Garden Update: Winter Dieback of Trees and Shrubs

Kathleen Cue, Nebraska Extension Horticulture Educator in Dodge County (Week of June 7, 2021)

A recent discussion thread launched on the Shady Lane listserv by Justin Evertson of the Nebraska Statewide Arboretum asked observers how trees in their landscapes weathered the negative double-digit cold of winter. Used to extreme cold conditions, native trees and shrubs weathered the tough winter best. Others (that were thought to be very cold hardy) lost all living canopy growth and are now sending out sprouts at the base. Still others are no surprise at all, such as the Japanese maple, a marginal species for this region at best, which had major dieback and/or outright death.

Overall, the winter injury is divided into 3 main groups, with the first being composed of trees and shrubs with sparsely-leafed branches and stems. Woody plants that fall into this category include privet, burning bush, lilac, tuliptree, and sycamore. For these plants, recovery is a strong possibility though it may take several years.

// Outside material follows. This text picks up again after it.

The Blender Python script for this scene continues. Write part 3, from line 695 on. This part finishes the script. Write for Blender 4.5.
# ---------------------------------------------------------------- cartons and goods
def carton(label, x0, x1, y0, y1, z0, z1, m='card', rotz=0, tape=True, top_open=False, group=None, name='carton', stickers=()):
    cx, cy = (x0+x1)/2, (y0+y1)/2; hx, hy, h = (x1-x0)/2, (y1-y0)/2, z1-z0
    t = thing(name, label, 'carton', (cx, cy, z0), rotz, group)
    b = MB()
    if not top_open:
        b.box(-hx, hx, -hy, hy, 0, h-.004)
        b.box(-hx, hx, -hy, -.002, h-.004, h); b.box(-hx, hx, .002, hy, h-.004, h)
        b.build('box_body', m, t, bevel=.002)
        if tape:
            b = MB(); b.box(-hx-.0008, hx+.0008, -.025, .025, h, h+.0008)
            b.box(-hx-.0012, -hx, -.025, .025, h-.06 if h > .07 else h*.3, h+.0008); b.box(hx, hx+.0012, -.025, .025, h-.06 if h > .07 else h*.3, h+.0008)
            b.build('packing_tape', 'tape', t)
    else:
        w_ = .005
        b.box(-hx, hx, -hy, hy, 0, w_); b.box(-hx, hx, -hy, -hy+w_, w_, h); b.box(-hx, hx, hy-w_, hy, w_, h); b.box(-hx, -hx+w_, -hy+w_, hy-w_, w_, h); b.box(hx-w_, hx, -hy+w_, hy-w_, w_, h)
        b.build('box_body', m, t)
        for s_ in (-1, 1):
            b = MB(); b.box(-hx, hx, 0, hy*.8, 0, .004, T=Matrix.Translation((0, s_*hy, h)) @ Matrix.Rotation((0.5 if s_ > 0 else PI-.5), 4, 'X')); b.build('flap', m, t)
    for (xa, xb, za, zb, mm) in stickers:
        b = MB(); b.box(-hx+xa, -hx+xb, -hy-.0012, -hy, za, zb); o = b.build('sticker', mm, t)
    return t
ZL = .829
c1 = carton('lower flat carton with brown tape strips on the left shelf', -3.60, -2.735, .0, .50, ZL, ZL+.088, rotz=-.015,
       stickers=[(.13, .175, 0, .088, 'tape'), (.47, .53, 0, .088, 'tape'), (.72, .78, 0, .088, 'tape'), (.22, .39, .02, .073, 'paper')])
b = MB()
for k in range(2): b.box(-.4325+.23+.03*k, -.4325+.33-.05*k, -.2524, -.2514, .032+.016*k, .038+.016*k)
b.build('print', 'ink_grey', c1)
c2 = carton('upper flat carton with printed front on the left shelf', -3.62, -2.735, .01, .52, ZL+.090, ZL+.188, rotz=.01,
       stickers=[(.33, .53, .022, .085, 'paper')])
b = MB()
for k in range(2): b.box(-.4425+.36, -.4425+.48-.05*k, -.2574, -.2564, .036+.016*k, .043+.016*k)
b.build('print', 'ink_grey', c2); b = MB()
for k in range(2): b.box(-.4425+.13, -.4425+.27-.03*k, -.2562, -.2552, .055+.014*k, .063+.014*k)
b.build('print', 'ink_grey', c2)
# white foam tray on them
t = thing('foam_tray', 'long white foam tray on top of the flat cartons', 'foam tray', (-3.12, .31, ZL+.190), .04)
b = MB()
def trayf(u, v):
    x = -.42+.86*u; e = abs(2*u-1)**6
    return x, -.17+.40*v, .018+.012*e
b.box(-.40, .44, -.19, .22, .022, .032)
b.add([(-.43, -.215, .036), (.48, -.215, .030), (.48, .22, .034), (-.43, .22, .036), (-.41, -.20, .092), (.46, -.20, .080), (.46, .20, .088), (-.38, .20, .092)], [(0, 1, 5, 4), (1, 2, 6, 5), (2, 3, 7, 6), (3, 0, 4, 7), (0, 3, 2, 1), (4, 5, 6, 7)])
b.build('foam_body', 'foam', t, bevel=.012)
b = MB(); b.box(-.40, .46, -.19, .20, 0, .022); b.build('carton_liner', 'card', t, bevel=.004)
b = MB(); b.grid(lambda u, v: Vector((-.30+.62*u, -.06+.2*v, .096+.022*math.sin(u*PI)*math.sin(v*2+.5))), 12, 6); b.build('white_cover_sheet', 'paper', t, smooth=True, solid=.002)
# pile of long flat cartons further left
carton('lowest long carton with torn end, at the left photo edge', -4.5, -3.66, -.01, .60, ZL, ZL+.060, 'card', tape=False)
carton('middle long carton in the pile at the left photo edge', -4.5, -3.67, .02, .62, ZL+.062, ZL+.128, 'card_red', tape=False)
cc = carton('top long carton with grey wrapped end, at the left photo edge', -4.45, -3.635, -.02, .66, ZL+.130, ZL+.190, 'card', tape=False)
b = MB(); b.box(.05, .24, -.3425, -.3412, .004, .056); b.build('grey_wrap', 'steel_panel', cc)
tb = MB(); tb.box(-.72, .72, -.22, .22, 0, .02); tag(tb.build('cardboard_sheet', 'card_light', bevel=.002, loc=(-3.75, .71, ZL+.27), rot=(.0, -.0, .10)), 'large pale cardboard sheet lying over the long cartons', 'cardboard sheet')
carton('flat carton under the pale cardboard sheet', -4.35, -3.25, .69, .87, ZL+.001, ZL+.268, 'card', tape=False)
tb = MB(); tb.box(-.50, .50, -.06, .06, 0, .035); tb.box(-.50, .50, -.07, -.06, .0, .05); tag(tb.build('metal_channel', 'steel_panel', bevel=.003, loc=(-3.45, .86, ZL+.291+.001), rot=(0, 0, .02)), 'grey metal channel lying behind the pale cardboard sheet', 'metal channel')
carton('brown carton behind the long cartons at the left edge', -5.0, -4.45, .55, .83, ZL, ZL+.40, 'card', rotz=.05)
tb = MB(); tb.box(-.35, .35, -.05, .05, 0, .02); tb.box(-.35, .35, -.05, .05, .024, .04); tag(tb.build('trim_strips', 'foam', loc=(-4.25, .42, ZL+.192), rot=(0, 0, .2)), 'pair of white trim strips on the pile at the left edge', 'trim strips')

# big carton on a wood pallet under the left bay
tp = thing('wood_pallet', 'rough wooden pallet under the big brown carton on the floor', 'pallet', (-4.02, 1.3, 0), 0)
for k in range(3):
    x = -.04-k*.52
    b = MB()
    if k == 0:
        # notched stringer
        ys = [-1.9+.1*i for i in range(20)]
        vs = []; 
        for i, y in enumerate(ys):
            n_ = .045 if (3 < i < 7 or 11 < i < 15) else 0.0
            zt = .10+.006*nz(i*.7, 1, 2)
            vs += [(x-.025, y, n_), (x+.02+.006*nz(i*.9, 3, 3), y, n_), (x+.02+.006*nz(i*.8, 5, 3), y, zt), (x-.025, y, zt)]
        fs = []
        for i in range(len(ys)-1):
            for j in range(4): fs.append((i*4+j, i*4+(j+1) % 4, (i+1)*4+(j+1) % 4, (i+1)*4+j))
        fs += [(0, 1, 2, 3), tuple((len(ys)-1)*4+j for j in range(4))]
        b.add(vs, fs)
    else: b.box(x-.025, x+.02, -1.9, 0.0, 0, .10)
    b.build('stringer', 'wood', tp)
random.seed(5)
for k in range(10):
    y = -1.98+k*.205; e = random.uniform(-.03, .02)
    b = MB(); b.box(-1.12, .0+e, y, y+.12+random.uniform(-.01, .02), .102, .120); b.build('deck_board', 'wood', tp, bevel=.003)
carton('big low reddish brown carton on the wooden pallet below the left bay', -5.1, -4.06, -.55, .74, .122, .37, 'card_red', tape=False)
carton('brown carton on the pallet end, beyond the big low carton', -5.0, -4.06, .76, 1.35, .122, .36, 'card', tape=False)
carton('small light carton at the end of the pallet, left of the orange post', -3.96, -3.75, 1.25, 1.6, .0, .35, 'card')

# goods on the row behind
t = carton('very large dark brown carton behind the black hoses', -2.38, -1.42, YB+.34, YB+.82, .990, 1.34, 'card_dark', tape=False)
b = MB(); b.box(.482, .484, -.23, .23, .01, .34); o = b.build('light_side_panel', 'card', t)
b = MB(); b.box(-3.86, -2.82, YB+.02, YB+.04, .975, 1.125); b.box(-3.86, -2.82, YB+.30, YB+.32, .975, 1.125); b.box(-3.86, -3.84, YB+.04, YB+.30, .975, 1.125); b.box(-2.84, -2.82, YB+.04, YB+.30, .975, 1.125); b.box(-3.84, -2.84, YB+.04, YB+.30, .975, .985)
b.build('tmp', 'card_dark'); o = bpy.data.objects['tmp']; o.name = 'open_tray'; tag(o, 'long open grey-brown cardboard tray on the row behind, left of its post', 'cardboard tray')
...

The second group is made up of trees and shrubs that lost their top branches and stems to winter damage, with new growth arising from the base. Trees and shrubs in this group include black gum (also known as tupelo), Korean evodia, magnolia, and Siberian elm. The good news about this group is the plants survived.  The bad news is tree growth is nothing like normal. A more accurate question would be do we really want to save them? That is a tough one to answer.  It involves years of monitoring the tree,  retraining a new central leader, and thinning out sprouts that give the appearance of a shrub instead of a tree. If you are willing to devote the time and effort to take on this task, then do so. Otherwise remove the old plant and replace it with something with greater hardiness.

Conifers suffered dieback too, with the death of the tops of trees. Spruce trees were hit hardest, but juniper and pine were also affected. The dead central leader can be pruned out and a lower branch can be trained upright by tying the branch to a pole placed along the stem.  Lower limbs can be trimmed back to give the new leader time to grow.  Staking and tying materials are to be removed in one year to forestall stem girdling.

The third group consists of plants lost altogether, like boxwood and doublefile viburnum. Thankfully, the number of plants in this group is not many but planting something believed to be hardy only to lose it is frustrating. In many cases, trees had been growing successfully for years, only to die from freeze injury just when we thought they were large enough to weather most anything.

Oddly enough, not all species were affected uniformly. The paperbark maple in my yard looks just fine while in other landscapes, the tree had serious dieback. Tree health prior to the winter will impact its survival from an extreme weather event and the drought of 2020 compromised tree health.

This past winter emphasized the importance of provenance. Provenance refers to the source of seed, with trees grown from regional seed sources showing higher survivability than trees grown from seeds that come from outside the region. Differences in soil, precipitation, winter cold, and summer heat will negatively impact trees and shrubs grown from seed sources outside the region. When purchasing a tree or shrub, researching the plant’s hardiness and where it came from are essential to plant success.